Через полчаса мы сидели за столиком на безлюдной центральной площади, Луиза потягивала мятную воду, я пил пиво. Мы уже решили, что в городе больше нет приезжих, пока соседний столик не оккупировало английское семейство. Заказав один кофе, мать, отец и двое детей нырнули друг за другом в полумрак помещения.
– Должно быть, этот туалет – самое популярное место в городе, – сказал я.
– По крайней мере он открыт.
Илье определенно не конкурировал с Диснейлендом. Закрыто было абсолютно все, кроме кафе и церкви. Еще работали информационный центр, в единственной комнатке которого бесстрастная дама вручила нам карту, и бывший дом двоюродной бабки Пруста, а ныне музей.
Мы пришли туда в полдень, и одинокая смотрительница сообщила, что музей вот-вот закроется на обед.
– Когда вы открываетесь?
– В два тридцать, – ответила она, всем своим видом показывая, что я задал глупый вопрос.

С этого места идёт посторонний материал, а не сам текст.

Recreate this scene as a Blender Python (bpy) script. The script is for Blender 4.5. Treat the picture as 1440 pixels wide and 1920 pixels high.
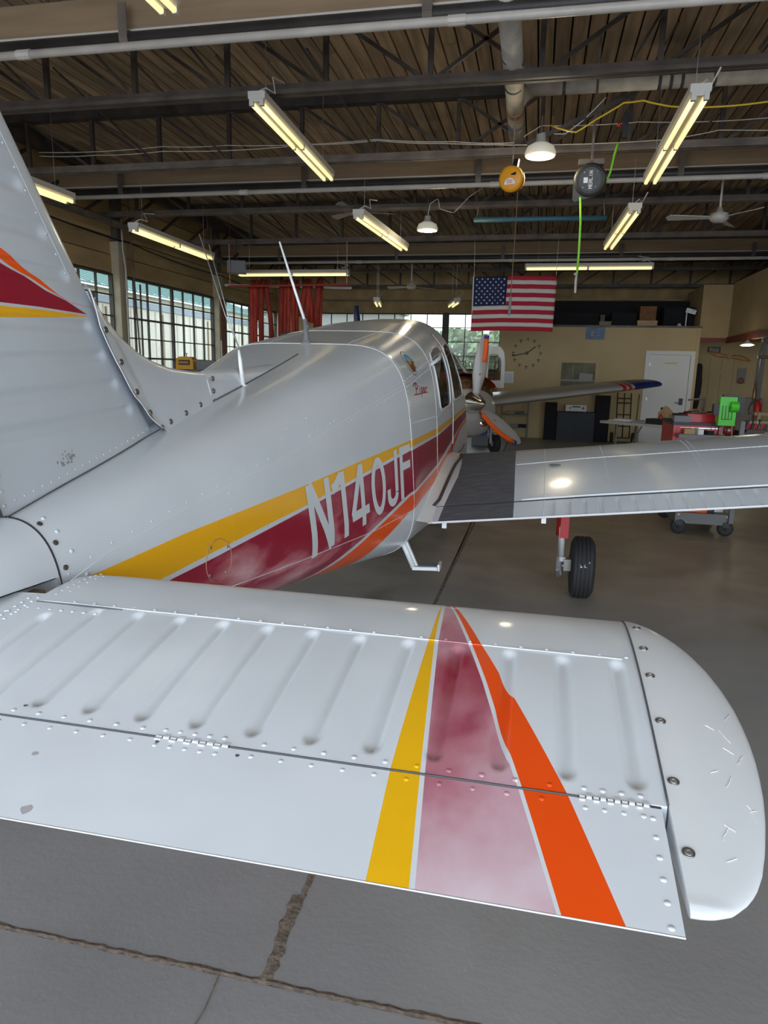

Два с половиной часа на обед? Это было чересчур и выдавало ту самую расстановку приоритетов. Народ, Марсель Пруст был всего лишь писатель! Не слишком-то важная персона. Булочная напротив рекламировала себя как та самая, “где тетя Леония покупала мадленки”. Она тоже была заперта, жалюзи опущены, и ничто не обещало, что когда-нибудь они поднимутся снова.